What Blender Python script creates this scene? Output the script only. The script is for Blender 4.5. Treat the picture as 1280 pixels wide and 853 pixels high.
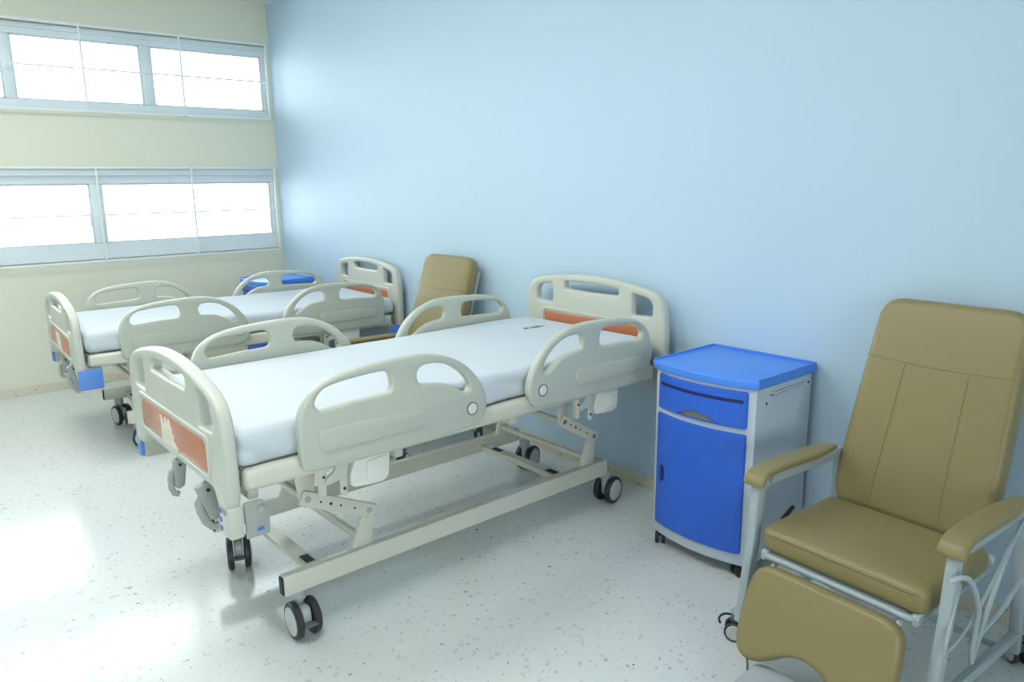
import bpy, bmesh, math, random
from mathutils import Vector, Matrix, noise
random.seed(7)
for o in list(bpy.data.objects): bpy.data.objects.remove(o)
SC = bpy.context.scene
COL = SC.collection
PI = math.pi

# ---------------------------------------------------------------- camera
YAW, PIT, ROL, FPX = -0.8668, -0.2109, -0.0109, 941.9
fw = Vector((math.sin(YAW)*math.cos(PIT), math.cos(YAW)*math.cos(PIT), math.sin(PIT)))
r0 = Vector((math.cos(YAW), -math.sin(YAW), 0)); u0 = r0.cross(fw)
rr = math.cos(ROL)*r0 + math.sin(ROL)*u0; uu = -math.sin(ROL)*r0 + math.cos(ROL)*u0
cd = bpy.data.cameras.new('camera'); cam = bpy.data.objects.new('camera', cd); COL.objects.link(cam)
cd.sensor_width = 36; cd.lens = FPX/1280*36; cd.clip_start = .05
M = Matrix((rr, uu, -fw)).transposed().to_4x4(); M.translation = (0, 0, 1.6)
cam.matrix_world = M
SC.camera = cam

# ---------------------------------------------------------------- world, lights, exposure
w = bpy.data.worlds.new('sky'); SC.world = w; w.use_nodes = True
bg = w.node_tree.nodes['Background']; bg.inputs[0].default_value = (0.93, 0.97, 1.0, 1); bg.inputs[1].default_value = 4.0
SC.view_settings.view_transform = 'Standard'; SC.view_settings.look = 'None'
SC.view_settings.exposure = 1.12; SC.view_settings.gamma = 1
try: SC.view_settings.use_curve_mapping = False
except Exception: pass

XW, YB, ZC = -6.76, 2.951, 3.125          # window wall, blue wall, ceiling
XR, YF = 2.2, -4.2                        # right wall, wall behind the camera
WY0, WY1 = -3.8, 2.925                     # window band
BANDS = {'low': (1.0, 1.725), 'high': (2.15, 2.775)}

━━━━

Set down again, exactly, the lines of the material above from its first line to the one with "except Exception: pass", inclusive. Leave the pictures out.

What Blender Python script creates this scene? Output the script only. The script is for Blender 4.5. Treat the picture as 1280 pixels wide and 853 pixels high.
import bpy, bmesh, math, random
from mathutils import Vector, Matrix, noise
random.seed(7)
for o in list(bpy.data.objects): bpy.data.objects.remove(o)
SC = bpy.context.scene
COL = SC.collection
PI = math.pi

# ---------------------------------------------------------------- camera
YAW, PIT, ROL, FPX = -0.8668, -0.2109, -0.0109, 941.9
fw = Vector((math.sin(YAW)*math.cos(PIT), math.cos(YAW)*math.cos(PIT), math.sin(PIT)))
r0 = Vector((math.cos(YAW), -math.sin(YAW), 0)); u0 = r0.cross(fw)
rr = math.cos(ROL)*r0 + math.sin(ROL)*u0; uu = -math.sin(ROL)*r0 + math.cos(ROL)*u0
cd = bpy.data.cameras.new('camera'); cam = bpy.data.objects.new('camera', cd); COL.objects.link(cam)
cd.sensor_width = 36; cd.lens = FPX/1280*36; cd.clip_start = .05
M = Matrix((rr, uu, -fw)).transposed().to_4x4(); M.translation = (0, 0, 1.6)
cam.matrix_world = M
SC.camera = cam

# ---------------------------------------------------------------- world, lights, exposure
w = bpy.data.worlds.new('sky'); SC.world = w; w.use_nodes = True
bg = w.node_tree.nodes['Background']; bg.inputs[0].default_value = (0.93, 0.97, 1.0, 1); bg.inputs[1].default_value = 4.0
SC.view_settings.view_transform = 'Standard'; SC.view_settings.look = 'None'
SC.view_settings.exposure = 1.12; SC.view_settings.gamma = 1
try: SC.view_settings.use_curve_mapping = False
except Exception: pass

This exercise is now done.